Opening Remarks – 103rd Special Meeting of the Council for Trade and Economic Development (COTED) – Environment and Sustainable Development (June 2022)

103rd Special Meeting of the Council for Trade and Economic Development (COTED) – Environment and Sustainable Development

Opening Remarks by Assistant Secretary-General, Economic Integration, Innovation & Development, CARICOM Secretariat,

Mr. Joseph Cox


Honourable Minister of Education, Innovation, Gender Relations and Sustainable Development, and Chair of the COTED – Environment, Mr. Shawn Edward
Honourable Ministers of Environment and Sustainable Development
Representatives of CARICOM Member States
Representatives of the OECS Commission
Representatives of Associate and Community Institutions
Special Invited Guests
CARICOM Secretariat Colleagues

It is my distinct honour to welcome you to the One Hundred and Third Special Meeting of the COTED – Environment and Sustainable Development. It has been quite some time between meetings, and I am quite pleased that we have established a quorum of Ministers and trust that this signals a new day in the COTED – Environment and Sustainable Development.
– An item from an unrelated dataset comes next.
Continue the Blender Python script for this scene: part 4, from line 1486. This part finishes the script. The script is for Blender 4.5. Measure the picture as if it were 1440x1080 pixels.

Ladies and Gentlemen, the World has gambled on the climate status quo and lost. This, in my mind, represents a sad reflection on those who claim to be committed to protecting our planet and continuously buffet us all with their pious platitudes and soothing solemn noises, but at the drop of a hat, eschew all those principles. Indeed, at this juncture, we seem to be facing a paradox of development whereby, in a few short months of the Russian invasion of Ukraine, several countries including China, Germany, Italy, Austria, and the Netherlands, have all signalled their increased utilisation of coal-fired power plants, in an effort to treat with their fuel demand. Indeed, in the case of the Netherlands, coal power stations that had been previously limited to 35% of output for 2022-24 are now being operating at full capacity. For the U.S., energy security has trumped climate change mitigation, with current exhortations trumpeting increased oil drilling. Indeed, for the developed countries, which remain the largest contributors to the greenhouse gas emissions, the operating maxim seemingly oscillates between “Drill baby Drill” and “Burn baby Burn”, whereas for the Region, our guiding principles remain enshrined in “1.5 to stay alive”.